Looks like people are getting fatigued with downvoting you, so I’ll be deleting all your comments from now on.
I can’t say I’m happy that you got so many replies, either; but I suppose if the community were sufficiently annoyed with the repliers, they could downvote the replies.
Psychology note: I’d rather people had stopped replying too, but looking at any particular reply, I’m more likely to upvote it out of positive affect (“take that!”) than remember to think about incentives, and if I did remember, I’d still have a hard time downvoting a true, (locally) on-topic comment. Probably others are doing the same. Time to be more self-aware.
I found the question “What is wrong with this person?” quite interesting and some of the responses were insightful in this regard. We don’t get to encounter extreme irrationality very often and I think the experience of failing to communicate is a good one to have occasionally. Being reminded what bad epistemic hygiene looks like is a great reminder to keep washing up. I also think one or two of the replies include good material to put on a Less Wrong intro/about/faq page if we ever get around to doing it.
The problem is that once you start arguing with someone giving up without resolution is like ending sex before orgasm. So it went on much longer than it should have.
Do people get their downvotes back when a downvoted comment is deleted?
As of about 9 months ago, no.
Not that I know of. If one were going to implement a behavior like that, people would get downvotes back when a post went to −3 or under and became invisible by default. But coding resources are scarce.
While I applaud drumming out a troll, I don’t mind that he wasn’t ignored (at least for a while).
Meeting a crazy person/anoying person/young earth creationist/troll gives you the chance to practice Bayesian Judo. There have been times when I wish I’d dedicated more practice to countering ridiculous but verbose interlopers.
Edit: Looks like Jack said this earlier and better.
But it’s not Bayesian Judo: you can’t argue with a rock, a person whose intent is to ignore what you say.

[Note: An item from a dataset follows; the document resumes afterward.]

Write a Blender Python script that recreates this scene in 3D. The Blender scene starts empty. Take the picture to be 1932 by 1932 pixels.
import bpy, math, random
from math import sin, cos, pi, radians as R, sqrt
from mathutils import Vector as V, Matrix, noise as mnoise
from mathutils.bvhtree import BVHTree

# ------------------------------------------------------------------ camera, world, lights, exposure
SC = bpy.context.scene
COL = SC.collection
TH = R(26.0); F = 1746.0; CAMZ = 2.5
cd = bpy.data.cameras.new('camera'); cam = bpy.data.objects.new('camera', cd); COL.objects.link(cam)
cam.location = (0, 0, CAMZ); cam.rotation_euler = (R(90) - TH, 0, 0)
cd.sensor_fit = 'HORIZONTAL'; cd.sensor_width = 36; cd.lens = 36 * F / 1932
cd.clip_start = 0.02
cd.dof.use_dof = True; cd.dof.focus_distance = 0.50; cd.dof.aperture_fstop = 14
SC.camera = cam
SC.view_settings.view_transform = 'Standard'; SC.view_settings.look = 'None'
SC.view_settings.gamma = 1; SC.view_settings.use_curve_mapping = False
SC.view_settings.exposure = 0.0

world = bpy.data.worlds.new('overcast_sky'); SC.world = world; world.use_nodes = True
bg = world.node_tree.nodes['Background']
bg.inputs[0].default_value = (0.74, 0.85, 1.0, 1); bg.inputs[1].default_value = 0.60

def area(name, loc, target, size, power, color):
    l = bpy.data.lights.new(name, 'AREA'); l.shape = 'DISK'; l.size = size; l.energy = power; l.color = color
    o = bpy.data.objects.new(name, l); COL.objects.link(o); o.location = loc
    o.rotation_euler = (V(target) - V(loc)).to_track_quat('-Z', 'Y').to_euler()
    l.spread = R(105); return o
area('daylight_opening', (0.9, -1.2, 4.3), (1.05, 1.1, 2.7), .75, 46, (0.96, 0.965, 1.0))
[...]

Fair point. Perhaps it’s arguing with the keeper of the box?
I upvoted this (it was at −1) because despite the fact that I was one of the ones replying, I’m not interested in hearing any more of it either.
I will admit that I feel differently.
All of this commenter’s comments are contained in a single thread, of which adefinitemaybe is the parent. It will already be down-voted to the bottom of the Open Thread, so when these comments are no longer ‘Recent’, if someone is reading this far, it is because they find this thread interesting—or even hilarious, like I do.
I find the thread hilarious not only because the dialogue is clever, but also because I’m enjoying the feeling that adefinitemaybe is the mad, crazy, irreverent jester in the court who provides us the opportunity to laugh at ourselves.
I mean, this is great stuff:
It’s a problem if someone is belligerent all the time, and it’s really annoying if they post in more than one thread. (The last troll was really quite a troll because he would drop inane comments all over the place – down-voting those comments would do nothing to hide them because they were nested in otherwise good threads.)
Given that I happen to enjoy this character (without approving of the behavior) – thinking, say, of Han Solo or even Churchill—I would like to suggest the following umbrella solution for all troublesome behavior; trolls and belligerent personalities alike:
A person can’t comment unless their karma is above −10, and this should be announced in some apparent place. That way people with belligerence and intelligence can game their comments so that they don’t go below the threshold. Keep in mind that this really would force them to be a positive influence; because the community could always down-vote all their comments to kick them out.